江夏の気持ちを奮い立たせたファン投票1位。違う意味でファン投票1位に向き合っている選手がいた。自分には実績らしい実績は殆んど無いのに人気だけで選ばれた夢の球宴。太田幸司(近鉄)は新人の昭和45年から3年連続でファン投票1位で選ばれた。3年間で3勝・・本来なら選ばれる筈がない成績。今なら「ミーハーなファンには怒りを覚える」「組織票だ」と批判が集まるだろう。しかし「コーちゃん」は別格だった。「太田はパ・リーグの財産なのだ。何としても一人前に育てなければならない」と他球団の阪急・西本監督までもが口にするほど太田の成長は球界全体に課せられた命題だったのだ。

球宴初登板の昭和45年、全パ・西本監督は試合前の神宮球場の三塁側ベンチで太田の起用に悩んでいた。どんな場面で投げさせるのかではなく、降板させるタイミングを考えていた。力不足なのは分かりきっている、いかに傷付けずに球宴を体験させてやるのかを。パは初回から打者13人を送る猛攻で8点を奪った。その後も加点し6回までで大量13点のリード。「よし、この回」西本は鈴木啓示(近鉄)に代えて太田をコールした。投球練習で1球投げるたびに神宮球場の4万人が地鳴りのような大歓声を上げた。しかし一死は取ったものの安打と四球でアッと言う間に満塁のピンチで迎える打者は王。堪らず西本監督は腰を浮かしかけたが、ここはジッと我慢し続投させたが結果は右翼線への二塁打で2失点。スタンドからは歓声ではなく溜め息が漏れて打った塁上の王も苦笑い。
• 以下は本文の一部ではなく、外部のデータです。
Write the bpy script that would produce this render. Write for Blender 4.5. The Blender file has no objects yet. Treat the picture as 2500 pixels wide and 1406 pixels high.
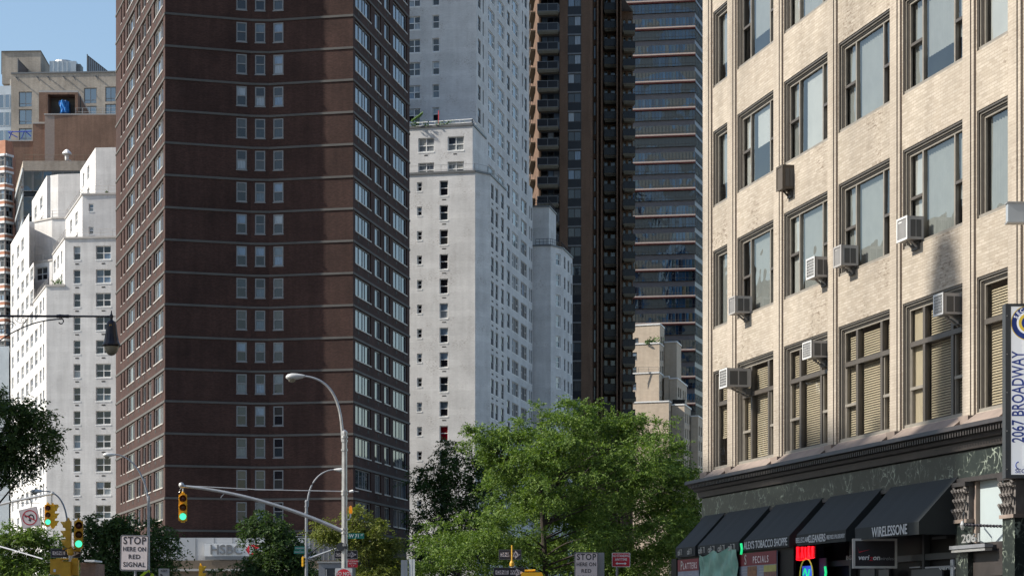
import bpy, math, random
import numpy as np
from mathutils import Vector, Matrix
R = math.radians
SC = bpy.context.scene
C = SC.collection
F, CX, HY, EYE = 5300.0, 1250.0, 1515.0, 1.6      # focal length and horizon in pixels of a 2500 wide picture; eye height

# ------------------------------------------------------------------ camera, sky, sun, exposure
cam = bpy.data.objects.new('camera', bpy.data.cameras.new('camera'))
C.objects.link(cam)
cam.location = (0, 0, EYE)
cam.rotation_euler = (R(90), 0, 0)
cam.data.sensor_width = 36.0
cam.data.lens = 36.0 * F / 2500.0
cam.data.shift_y = (HY - 703.0) / 2500.0
cam.data.clip_start = 0.5
cam.data.clip_end = 6000.0
SC.camera = cam
SUN_EL, SUN_AZ = 38.0, 5.0                          # height; degrees behind the pure left
sdir = Vector((-math.cos(R(SUN_AZ)) * math.cos(R(SUN_EL)), -math.sin(R(SUN_AZ)) * math.cos(R(SUN_EL)), math.sin(R(SUN_EL))))
w = bpy.data.worlds.new("World")
SC.world = w
w.use_nodes = True
nt = w.node_tree
sky = nt.nodes.new('ShaderNodeTexSky')
sky.sky_type = 'NISHITA'
sky.sun_disc = False
sky.sun_elevation = R(SUN_EL)
sky.sun_rotation = math.atan2(sdir.x, sdir.y)
sky.air_density = 1.25
sky.dust_density = 1.1
sky.ozone_density = 2.6
nt.links.new(sky.outputs[0], nt.nodes['Background'].inputs[0])
nt.nodes['Background'].inputs[1].default_value = 0.09
sl = bpy.data.lights.new('sun', 'SUN')
sl.energy = 4.0
sl.angle = R(0.5)
sl.color = (1.0, 0.93, 0.82)
so = bpy.data.objects.new('sun', sl)
C.objects.link(so)
so.rotation_euler = (-sdir).to_track_quat('-Z', 'Y').to_euler()
so.location = (-50, 0, 150)
SC.view_settings.view_transform = 'Standard'
SC.view_settings.look = 'None'
SC.view_settings.gamma = 1
SC.view_settings.exposure = 0.85

rnd = random.Random(7)

# ------------------------------------------------------------------ materials
def nd(t, kind, **kw):
    n = t.nodes.new(kind)
    for k, v in kw.items():
        setattr(n, k, v)
    return n
def newmat(name):
    m = bpy.data.materials.new(name)
    m.use_nodes = True
    t = m.node_tree
    b = t.nodes['Principled BSDF']
    return m, t, b
def ramp(t, fac, stops, interp='LINEAR'):
    r = nd(t, 'ShaderNodeValToRGB')
    r.color_ramp.interpolation = interp
    e = r.color_ramp.elements
    while len(e) < len(stops):
        e.new(0.5)
    for i, (p, c) in enumerate(stops):
        e[i].position = p
        e[i].color = (c, c, c, 1) if isinstance(c, (int, float)) else (c[0], c[1], c[2], 1)
    t.links.new(fac, r.inputs[0])
    return r.outputs[0]
def mix(t, a, b, fac, mode='MIX'):
    n = nd(t, 'ShaderNodeMix', data_type='RGBA', blend_type=mode)
    for s, v in ((0, fac), (6, a), (7, b)):
        if hasattr(v, 'links'):
            t.links.new(v, n.inputs[s])
        elif s == 0:
            n.inputs[0].default_value = v
        else:
            n.inputs[s].default_value = (v[0], v[1], v[2], 1)
    return n.outputs[2]
def uvs(t, sx=1, sy=1):
    u = nd(t, 'ShaderNodeUVMap')
    mp = nd(t, 'ShaderNodeMapping')
    mp.inputs['Scale'].default_value = (sx, sy, 1)
    t.links.new(u.outputs[0], mp.inputs[0])
    return mp.outputs[0]
def noise(t, vec, scale, detail=3, rough=.55):
    n = nd(t, 'ShaderNodeTexNoise')
    n.inputs['Scale'].default_value = scale
    n.inputs['Detail'].default_value = detail
    n.inputs['Roughness'].default_value = rough
    if vec is not None:
        t.links.new(vec, n.inputs['Vector'])
    return n.outputs[0]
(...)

マウンドへ歩み寄った西本監督の「行けるか?」の問いに対する太田の「行けま…」との返事を遮り「審判、ピッチャー交代」と告げた。西本監督の腹は試合前から決まっていた。傷は小さなうちにと。次打者は長嶋だったのでスタンドの失望は大きかった。試合後の長嶋も「ファンも僕との対決を見たかったんじゃないかな。なかなか感じの良い新人だし楽しみにしてたけどね」と残念がった。

大方は交代させた西本監督に批判的だったが「彼には残り2試合も投げてもらわなくちゃならないから無理はさせらねない」と批判を突っぱねた。第2戦の大阪球場では8回に登板して三村(広島)を三振、森(巨人)を一ゴロなど三者凡退。第3戦も打者一人を討ち取り初の球宴を無事乗り切った。「真ん中に目がけて真っ直ぐを投げればいいんだと言ってやった。それでも高目に抜けるからカーブを投げさせたらやっと落ち着いた。まだ1年生だぞ、あんまりイジメるなよ」と。第2・3戦の好投の裏には野村(南海)の好リードがあったのだ。